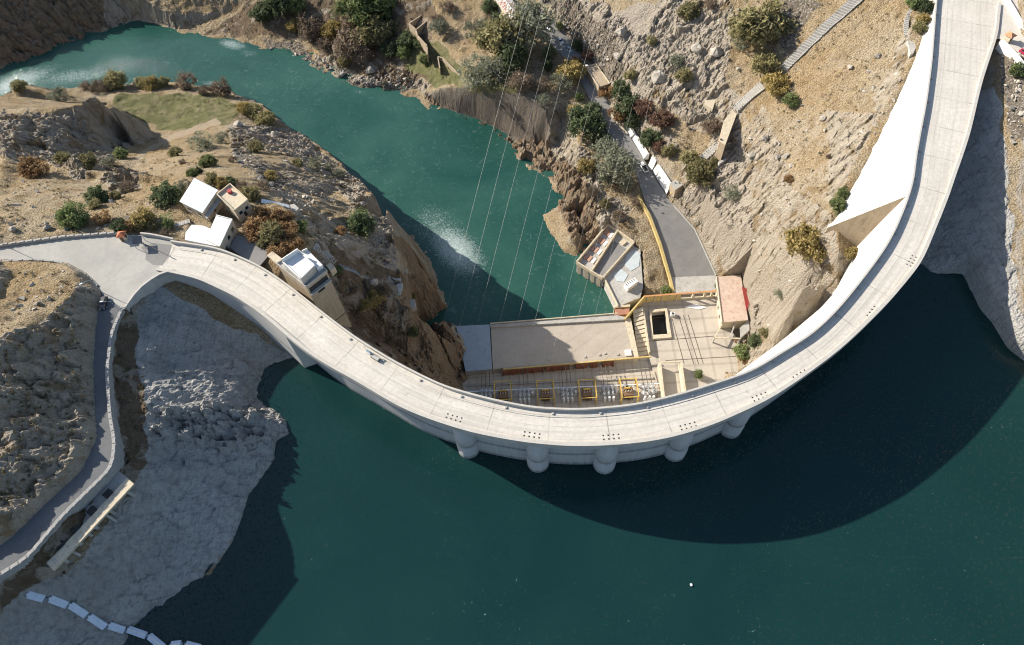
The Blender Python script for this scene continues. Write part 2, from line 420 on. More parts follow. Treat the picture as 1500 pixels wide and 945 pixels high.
# power station platform: kept under its slabs
DECK_AREA = [(690,552),(700,545),(715,540),(720,474),(905,458),(945,432),(1052,425),(1075,470),(1078,545)]
for x, y in ((730,500),(800,500),(880,490),(730,560),(800,560),(880,555),(960,540),(1000,500),(1040,450),(1030,540),(960,470)):
    a = U(x, y, -90); addv((a[0], a[1], -90))
# ------------------------------------------------------------------ triangulate, rasterise, add rock relief
co2 = [Vector((v[0], v[1])) for v in V]
ov, oe, of, o_v, o_e, o_f = delaunay_2d_cdt(co2, E, [], 0, 1e-3)
zz = []
Va = np.array(V)
for p, orig in zip(ov, o_v):
    if orig: zz.append(V[orig[0]][2])
    else:
        best = (9e9, 0)
        for a, b in E:
            A = Va[a]; B = Va[b]; d = B[:2]-A[:2]; L = d@d
            if L < 1e-9: continue
            t = min(1, max(0, ((p.x-A[0])*d[0]+(p.y-A[1])*d[1])/L)); q = A+(B-A)*t; e = math.hypot(q[0]-p.x, q[1]-p.y)
            if e < best[0]: best = (e, q[2])
        zz.append(best[1])
TV = np.array([(p.x, p.y, z) for p, z in zip(ov, zz)])
def axis(lo, hi, step, far):
    a = list(np.arange(lo, hi, step)); s = step
    while a[-1] < far: s *= 1.28; a.append(a[-1]+s)
    s = step; b = []; x = lo
    while x > -far: s *= 1.28; x -= s; b.append(x)
    return np.array(b[::-1]+a)
STEP = .55
GX = axis(-325, 300, STEP, 1500); GY = axis(8, 440, STEP, 1500)
TG = np.full((len(GY), len(GX)), np.nan)
for f in of:
    for k in range(1, len(f)-1):
        A, B, C = TV[f[0]], TV[f[k]], TV[f[k+1]]
        x0, x1 = min(A[0], B[0], C[0]), max(A[0], B[0], C[0]); y0, y1 = min(A[1], B[1], C[1]), max(A[1], B[1], C[1])
        i0, i1 = np.searchsorted(GX, x0-1e-6), np.searchsorted(GX, x1+1e-6); j0, j1 = np.searchsorted(GY, y0-1e-6), np.searchsorted(GY, y1+1e-6)
        if i1 <= i0 or j1 <= j0: continue
        X, Y = np.meshgrid(GX[i0:i1], GY[j0:j1]); den = (B[1]-C[1])*(A[0]-C[0])+(C[0]-B[0])*(A[1]-C[1])
        if abs(den) < 1e-9: continue
        a = ((B[1]-C[1])*(X-C[0])+(C[0]-B[0])*(Y-C[1]))/den; b = ((C[1]-A[1])*(X-C[0])+(A[0]-C[0])*(Y-C[1]))/den; c = 1-a-b
        m = (a >= -1e-4) & (b >= -1e-4) & (c >= -1e-4); sub = TG[j0:j1, i0:i1]; sub[m] = (a*A[2]+b*B[2]+c*C[2])[m]
XX, YY = np.meshgrid(GX, GY)
TG = np.where(np.isnan(TG), 60, TG)
for _ in range(3):
    p = np.pad(TG, 1, mode='edge'); TG = (p[1:-1, :-2]+p[1:-1, 2:]+p[:-2, 1:-1]+p[2:, 1:-1]+4*p[1:-1, 1:-1])/8
SMOOTH = TG.copy()
PXX, PYY = proj(XX, YY, TG)             # where each ground point was seen in the photograph, used to look up its surface kind
infront = (PYY > -400) & (PYY < 1500) & (np.abs(XX) < 700) & (YY < 800) & (YY > -300)
wob = fbm(XX/9, YY/9, 4, 3)*9; wob2 = fbm(XX/9+50, YY/9-20, 4, 8)*9
def region(polys, wobble=1.0, soft=2):
    m = np.zeros(XX.shape)
    for p in polys: m = np.maximum(m, (inpoly(PXX+wob*wobble, PYY+wob2*wobble, p) & infront).astype(float))
    for _ in range(soft):
        q = np.pad(m, 1, mode='edge'); m = (q[1:-1, :-2]+q[1:-1, 2:]+q[:-2, 1:-1]+q[2:, 1:-1]+q[1:-1, 1:-1])/5
    return m
ROADS_PX = [
 [(150,425),(180,440),(168,490),(162,545),(166,610),(173,650),(168,686),(134,720),(94,760),(44,820),(0,846),(-80,892),(-80,840),(0,800),(19,780),(69,730),(119,686),(140,640),(136,600),(133,530),(136,480)],
 [(-130,400),(0,382),(93,386),(125,404),(150,432),(180,456),(200,430),(250,402),(255,350),(215,343),(180,342),(95,347),(0,360),(-130,386)],
 [(745,-15),(775,-15),(814,35),(852,72),(880,120),(908,178),(928,202),(960,257),(988,298),(1020,335),(1050,402),(1052,432),(984,432),(976,406),(963,358),(949,318),(928,253),(896,210),(867,160),(850,122),(830,90),(786,45)],
]
road_m = region(ROADS_PX, 0, 0)
crest_m = region([[(1368,-80),(1486,-80),(1503,45),(1560,90),(1560,125),(1500,85),(1464,62),(1462,52)]], 0, 0)
built_m = np.maximum(region([DECK_AREA], 0, 0), region([[(845,383),(890,327),(930,352),(945,400),(940,432),(905,452),(845,405)], [(258,290),(285,258),(325,275),(340,268),(368,292),(350,318),(402,372),(380,400),(330,366),(268,352),(280,325)]], 0, 1))
# rock-ness of each place
rock = region([
 [(205,414),(440,520),(440,690),(200,950),(-60,1000),(-60,880),(60,860),(110,835),(205,705),(214,640),(206,560),(200,500)],
 [(125,408),(140,480),(136,560),(142,630),(70,720),(0,790),(-80,800),(-80,520),(30,490),(70,460),(95,440)],
 [(0,160),(60,165),(90,170),(150,150),(205,205),(170,235),(80,240),(0,225)], [(95,238),(112,228),(128,250),(110,260)], [(140,262),(165,240),(200,255),(205,275),(170,285)],
 [(330,190),(440,190),(520,260),(560,300),(610,340),(660,450),(690,550),(600,560),(520,480),(530,440),(590,430),(560,395),(520,300),(450,240),(400,215),(340,225)],
 [(455,80),(500,115),(530,128),(620,135),(600,95),(520,110),(480,80)], [(625,140),(800,150),(810,250),(840,320),(860,360),(930,310),(890,290),(870,240),(830,180),(810,165),(700,205)],
 [(-50,-50),(150,-50),(200,30),(60,85),(-50,110)],
 [(980,0),(1060,0),(1080,40),(1060,110),(1090,200),(1130,300),(1180,420),(1140,510),(1080,520),(1060,410),(1010,300),(1040,200),(960,150),(930,60)],
 [(790,0),(880,0),(960,80),(950,130),(880,120),(850,70)],
 [(1350,100),(1450,80),(1500,560),(1360,420),(1320,420)],
], 1.3, 3)
cliff = region([[(590,350),(640,420),(690,545),(660,580),(600,560),(600,470),(590,430),(612,410),(570,350)], [(800,225),(850,250),(875,320),(862,385),(835,352),(812,290)], [(620,140),(800,150),(815,260),(770,240),(690,205)], [(815,255),(860,360),(880,330),(850,260)], [(-50,-50),(130,-50),(160,40),(60,90),(-50,115)]], 1.0, 3)
slab = region([[(214,414),(440,520),(440,700),(190,950),(-60,1050),(-60,930),(0,895),(60,862),(110,835),(205,705),(222,640),(212,560),(205,500)], [(1350,150),(1462,120),(1470,250),(1490,400),(1520,600),(1360,440),(1320,420)]], 1.6, 2)
green = region([[(175,138),(270,135),(330,142),(352,160),(340,178),(260,192),(215,182),(165,158)], [(590,70),(640,60),(690,110),(680,125),(640,130),(590,95)], [(1215,290),(1240,270),(1245,300),(1225,318)], [(235,318),(256,312),(255,325),(240,328)], [(680,110),(740,80),(775,120),(760,135),(690,130)]], 1.0, 3)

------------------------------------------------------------

Given request:
Restate the data above exactly, stripping out each image.

Solution to this task:
The Blender Python script for this scene continues. Write part 2, from line 420 on. More parts follow. Treat the picture as 1500 pixels wide and 945 pixels high.
# power station platform: kept under its slabs
DECK_AREA = [(690,552),(700,545),(715,540),(720,474),(905,458),(945,432),(1052,425),(1075,470),(1078,545)]
for x, y in ((730,500),(800,500),(880,490),(730,560),(800,560),(880,555),(960,540),(1000,500),(1040,450),(1030,540),(960,470)):
    a = U(x, y, -90); addv((a[0], a[1], -90))
# ------------------------------------------------------------------ triangulate, rasterise, add rock relief
co2 = [Vector((v[0], v[1])) for v in V]
ov, oe, of, o_v, o_e, o_f = delaunay_2d_cdt(co2, E, [], 0, 1e-3)
zz = []
Va = np.array(V)
for p, orig in zip(ov, o_v):
    if orig: zz.append(V[orig[0]][2])
    else:
        best = (9e9, 0)
        for a, b in E:
            A = Va[a]; B = Va[b]; d = B[:2]-A[:2]; L = d@d
            if L < 1e-9: continue
            t = min(1, max(0, ((p.x-A[0])*d[0]+(p.y-A[1])*d[1])/L)); q = A+(B-A)*t; e = math.hypot(q[0]-p.x, q[1]-p.y)
            if e < best[0]: best = (e, q[2])
        zz.append(best[1])
TV = np.array([(p.x, p.y, z) for p, z in zip(ov, zz)])
def axis(lo, hi, step, far):
    a = list(np.arange(lo, hi, step)); s = step
    while a[-1] < far: s *= 1.28; a.append(a[-1]+s)
    s = step; b = []; x = lo
    while x > -far: s *= 1.28; x -= s; b.append(x)
    return np.array(b[::-1]+a)
STEP = .55
GX = axis(-325, 300, STEP, 1500); GY = axis(8, 440, STEP, 1500)
TG = np.full((len(GY), len(GX)), np.nan)
for f in of:
    for k in range(1, len(f)-1):
        A, B, C = TV[f[0]], TV[f[k]], TV[f[k+1]]
        x0, x1 = min(A[0], B[0], C[0]), max(A[0], B[0], C[0]); y0, y1 = min(A[1], B[1], C[1]), max(A[1], B[1], C[1])
        i0, i1 = np.searchsorted(GX, x0-1e-6), np.searchsorted(GX, x1+1e-6); j0, j1 = np.searchsorted(GY, y0-1e-6), np.searchsorted(GY, y1+1e-6)
        if i1 <= i0 or j1 <= j0: continue
        X, Y = np.meshgrid(GX[i0:i1], GY[j0:j1]); den = (B[1]-C[1])*(A[0]-C[0])+(C[0]-B[0])*(A[1]-C[1])
        if abs(den) < 1e-9: continue
        a = ((B[1]-C[1])*(X-C[0])+(C[0]-B[0])*(Y-C[1]))/den; b = ((C[1]-A[1])*(X-C[0])+(A[0]-C[0])*(Y-C[1]))/den; c = 1-a-b
        m = (a >= -1e-4) & (b >= -1e-4) & (c >= -1e-4); sub = TG[j0:j1, i0:i1]; sub[m] = (a*A[2]+b*B[2]+c*C[2])[m]
XX, YY = np.meshgrid(GX, GY)
TG = np.where(np.isnan(TG), 60, TG)
for _ in range(3):
    p = np.pad(TG, 1, mode='edge'); TG = (p[1:-1, :-2]+p[1:-1, 2:]+p[:-2, 1:-1]+p[2:, 1:-1]+4*p[1:-1, 1:-1])/8
SMOOTH = TG.copy()
PXX, PYY = proj(XX, YY, TG)             # where each ground point was seen in the photograph, used to look up its surface kind
infront = (PYY > -400) & (PYY < 1500) & (np.abs(XX) < 700) & (YY < 800) & (YY > -300)
wob = fbm(XX/9, YY/9, 4, 3)*9; wob2 = fbm(XX/9+50, YY/9-20, 4, 8)*9
def region(polys, wobble=1.0, soft=2):
    m = np.zeros(XX.shape)
    for p in polys: m = np.maximum(m, (inpoly(PXX+wob*wobble, PYY+wob2*wobble, p) & infront).astype(float))
    for _ in range(soft):
        q = np.pad(m, 1, mode='edge'); m = (q[1:-1, :-2]+q[1:-1, 2:]+q[:-2, 1:-1]+q[2:, 1:-1]+q[1:-1, 1:-1])/5
    return m
ROADS_PX = [
 [(150,425),(180,440),(168,490),(162,545),(166,610),(173,650),(168,686),(134,720),(94,760),(44,820),(0,846),(-80,892),(-80,840),(0,800),(19,780),(69,730),(119,686),(140,640),(136,600),(133,530),(136,480)],
 [(-130,400),(0,382),(93,386),(125,404),(150,432),(180,456),(200,430),(250,402),(255,350),(215,343),(180,342),(95,347),(0,360),(-130,386)],
 [(745,-15),(775,-15),(814,35),(852,72),(880,120),(908,178),(928,202),(960,257),(988,298),(1020,335),(1050,402),(1052,432),(984,432),(976,406),(963,358),(949,318),(928,253),(896,210),(867,160),(850,122),(830,90),(786,45)],
]
road_m = region(ROADS_PX, 0, 0)
crest_m = region([[(1368,-80),(1486,-80),(1503,45),(1560,90),(1560,125),(1500,85),(1464,62),(1462,52)]], 0, 0)
built_m = np.maximum(region([DECK_AREA], 0, 0), region([[(845,383),(890,327),(930,352),(945,400),(940,432),(905,452),(845,405)], [(258,290),(285,258),(325,275),(340,268),(368,292),(350,318),(402,372),(380,400),(330,366),(268,352),(280,325)]], 0, 1))
# rock-ness of each place
rock = region([
 [(205,414),(440,520),(440,690),(200,950),(-60,1000),(-60,880),(60,860),(110,835),(205,705),(214,640),(206,560),(200,500)],
 [(125,408),(140,480),(136,560),(142,630),(70,720),(0,790),(-80,800),(-80,520),(30,490),(70,460),(95,440)],
 [(0,160),(60,165),(90,170),(150,150),(205,205),(170,235),(80,240),(0,225)], [(95,238),(112,228),(128,250),(110,260)], [(140,262),(165,240),(200,255),(205,275),(170,285)],
 [(330,190),(440,190),(520,260),(560,300),(610,340),(660,450),(690,550),(600,560),(520,480),(530,440),(590,430),(560,395),(520,300),(450,240),(400,215),(340,225)],
 [(455,80),(500,115),(530,128),(620,135),(600,95),(520,110),(480,80)], [(625,140),(800,150),(810,250),(840,320),(860,360),(930,310),(890,290),(870,240),(830,180),(810,165),(700,205)],
 [(-50,-50),(150,-50),(200,30),(60,85),(-50,110)],
 [(980,0),(1060,0),(1080,40),(1060,110),(1090,200),(1130,300),(1180,420),(1140,510),(1080,520),(1060,410),(1010,300),(1040,200),(960,150),(930,60)],
 [(790,0),(880,0),(960,80),(950,130),(880,120),(850,70)],
 [(1350,100),(1450,80),(1500,560),(1360,420),(1320,420)],
], 1.3, 3)
cliff = region([[(590,350),(640,420),(690,545),(660,580),(600,560),(600,470),(590,430),(612,410),(570,350)], [(800,225),(850,250),(875,320),(862,385),(835,352),(812,290)], [(620,140),(800,150),(815,260),(770,240),(690,205)], [(815,255),(860,360),(880,330),(850,260)], [(-50,-50),(130,-50),(160,40),(60,90),(-50,115)]], 1.0, 3)
slab = region([[(214,414),(440,520),(440,700),(190,950),(-60,1050),(-60,930),(0,895),(60,862),(110,835),(205,705),(222,640),(212,560),(205,500)], [(1350,150),(1462,120),(1470,250),(1490,400),(1520,600),(1360,440),(1320,420)]], 1.6, 2)
green = region([[(175,138),(270,135),(330,142),(352,160),(340,178),(260,192),(215,182),(165,158)], [(590,70),(640,60),(690,110),(680,125),(640,130),(590,95)], [(1215,290),(1240,270),(1245,300),(1225,318)], [(235,318),(256,312),(255,325),(240,328)], [(680,110),(740,80),(775,120),(760,135),(690,130)]], 1.0, 3)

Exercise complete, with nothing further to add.